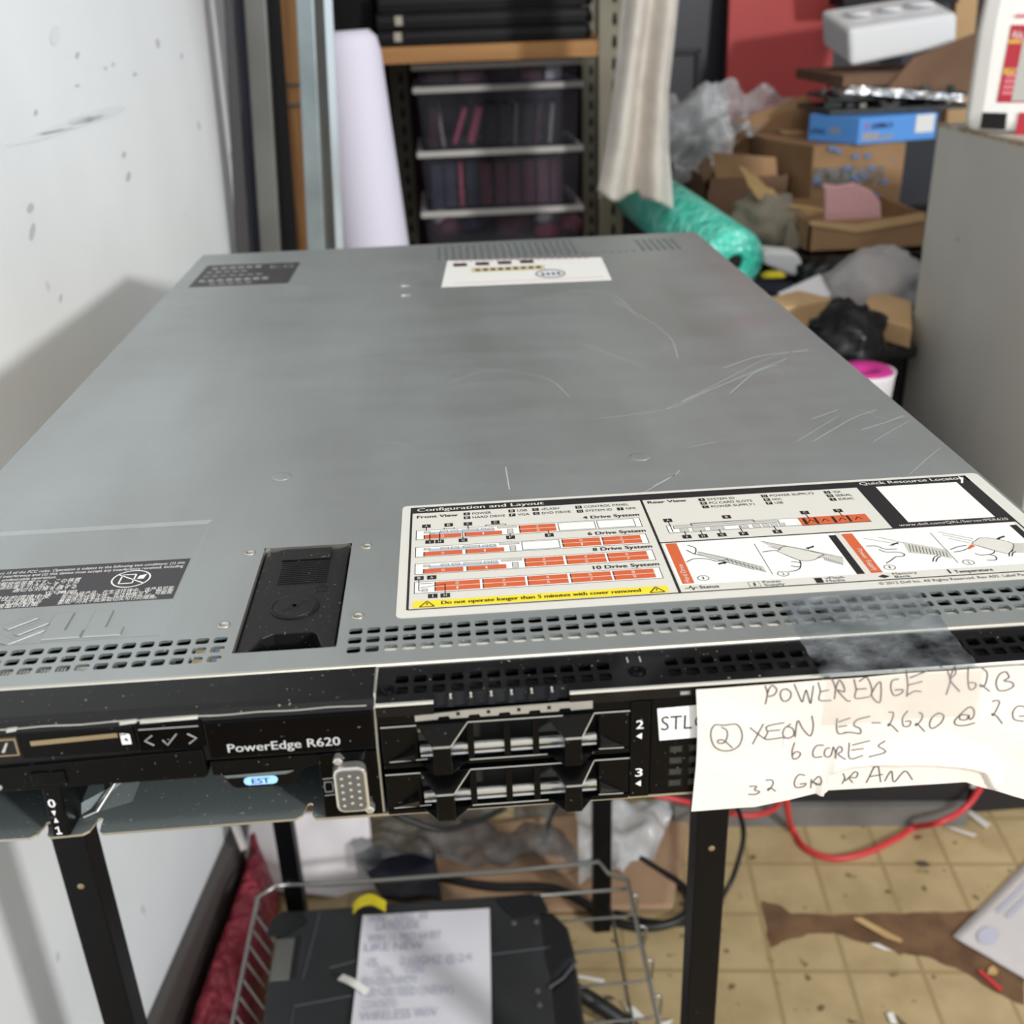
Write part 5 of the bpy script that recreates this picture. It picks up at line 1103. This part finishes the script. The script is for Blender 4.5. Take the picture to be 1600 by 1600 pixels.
nx = [(.02, 'navy'), (.046, 'navy'), (.067, 'pinkish'), (.09, 'navy'), (.116, 'maroon'), (.145, 'maroon'), (.172, 'maroon'), (.2, 'maroon'), (.228, 'maroon'), (.256, 'maroon')]
for off, m_ in nx: case_in(2, xa+.012+off, .022 if m_ != 'pinkish' else .008, m_, {'navy': 'navy case upright at the left of the third clear bin', 'maroon': 'maroon case upright at the right of the third clear bin', 'pinkish': 'thin pink sleeve between navy cases in the third clear bin'}[m_], .085, 0, 'cases in the third bin')
for off, m_, tl, w_ in ((.02, 'darkred', .1, .02), (.034, 'tan_sq', -.1, .005), (.07, 'pinkish', .35, .008), (.1, 'pinkish', .3, .014), (.13, 'bench_black', .12, .02), (.155, 'black_rib', .1, .018), (.178, 'tan_sq', .06, .004), (.2, 'bench_black', .1, .02), (.222, 'darkred', .12, .01), (.247, 'tan_sq', .1, .006), (.262, 'bench_black', .06, .015)):
    case_in(1, xa+.012+off, w_, m_, {'darkred': 'dark red sleeve leaning in the second clear bin', 'tan_sq': 'thin pale card edge in the second clear bin', 'pinkish': 'pink sleeve leaning in the second clear bin', 'bench_black': 'black case leaning in the second clear bin', 'black_rib': 'charcoal case in the middle of the second clear bin'}[m_], .075, tl, 'cases in the second bin')
for off, m_, w_ in ((.03, 'darkred', .05), (.09, 'maroon', .05), (.15, 'darkred', .05), (.2, 'maroon', .04), (.245, 'white_part', .03)):
    case_in(0, xa+.02+off, w_, m_, {'darkred': 'dark red sleeve in the top clear bin', 'maroon': 'maroon sleeve in the top clear bin', 'white_part': 'white sheet standing at the right of the top clear bin'}[m_], .06, 0, 'cases in the top bin')
for (x_, y_), r_, m_, lab in (((700, 355), .03, 'maroon', 'maroon bundle at the left in the lowest bin'), ((735, 350), .022, 'bluegrey', 'grey bundle in the lowest bin'), ((800, 352), .035, 'maroon', 'large maroon bundle in the middle of the lowest bin'), ((855, 362), .025, 'pinkish', 'bright pink bundle at the right of the lowest bin'), ((890, 350), .022, 'pinkish', 'tall pink bundle against the right end of the lowest bin'), ((850, 340), .018, 'tan_sq', 'pale bundle on top in the lowest bin'), ((690, 340), .02, 'white_part', 'white wrapping at the top left of the lowest bin')):
    c_ = at(x_, y_, Y=YB+.06); blob('bundle', m_, lab, 'bundle', (c_.x, c_.y, max(c_.z, zr[4]+r_*.6)), r_, r_, r_*.9, 20, .25, 2., x_*.1)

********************

Copy out each line word for word, please, skipping the images.

* **CORRECT ANSWER**:
Write part 5 of the bpy script that recreates this picture. It picks up at line 1103. This part finishes the script. The script is for Blender 4.5. Take the picture to be 1600 by 1600 pixels.
nx = [(.02, 'navy'), (.046, 'navy'), (.067, 'pinkish'), (.09, 'navy'), (.116, 'maroon'), (.145, 'maroon'), (.172, 'maroon'), (.2, 'maroon'), (.228, 'maroon'), (.256, 'maroon')]
for off, m_ in nx: case_in(2, xa+.012+off, .022 if m_ != 'pinkish' else .008, m_, {'navy': 'navy case upright at the left of the third clear bin', 'maroon': 'maroon case upright at the right of the third clear bin', 'pinkish': 'thin pink sleeve between navy cases in the third clear bin'}[m_], .085, 0, 'cases in the third bin')
for off, m_, tl, w_ in ((.02, 'darkred', .1, .02), (.034, 'tan_sq', -.1, .005), (.07, 'pinkish', .35, .008), (.1, 'pinkish', .3, .014), (.13, 'bench_black', .12, .02), (.155, 'black_rib', .1, .018), (.178, 'tan_sq', .06, .004), (.2, 'bench_black', .1, .02), (.222, 'darkred', .12, .01), (.247, 'tan_sq', .1, .006), (.262, 'bench_black', .06, .015)):
    case_in(1, xa+.012+off, w_, m_, {'darkred': 'dark red sleeve leaning in the second clear bin', 'tan_sq': 'thin pale card edge in the second clear bin', 'pinkish': 'pink sleeve leaning in the second clear bin', 'bench_black': 'black case leaning in the second clear bin', 'black_rib': 'charcoal case in the middle of the second clear bin'}[m_], .075, tl, 'cases in the second bin')
for off, m_, w_ in ((.03, 'darkred', .05), (.09, 'maroon', .05), (.15, 'darkred', .05), (.2, 'maroon', .04), (.245, 'white_part', .03)):
    case_in(0, xa+.02+off, w_, m_, {'darkred': 'dark red sleeve in the top clear bin', 'maroon': 'maroon sleeve in the top clear bin', 'white_part': 'white sheet standing at the right of the top clear bin'}[m_], .06, 0, 'cases in the top bin')
for (x_, y_), r_, m_, lab in (((700, 355), .03, 'maroon', 'maroon bundle at the left in the lowest bin'), ((735, 350), .022, 'bluegrey', 'grey bundle in the lowest bin'), ((800, 352), .035, 'maroon', 'large maroon bundle in the middle of the lowest bin'), ((855, 362), .025, 'pinkish', 'bright pink bundle at the right of the lowest bin'), ((890, 350), .022, 'pinkish', 'tall pink bundle against the right end of the lowest bin'), ((850, 340), .018, 'tan_sq', 'pale bundle on top in the lowest bin'), ((690, 340), .02, 'white_part', 'white wrapping at the top left of the lowest bin')):
    c_ = at(x_, y_, Y=YB+.06); blob('bundle', m_, lab, 'bundle', (c_.x, c_.y, max(c_.z, zr[4]+r_*.6)), r_, r_, r_*.9, 20, .25, 2., x_*.1)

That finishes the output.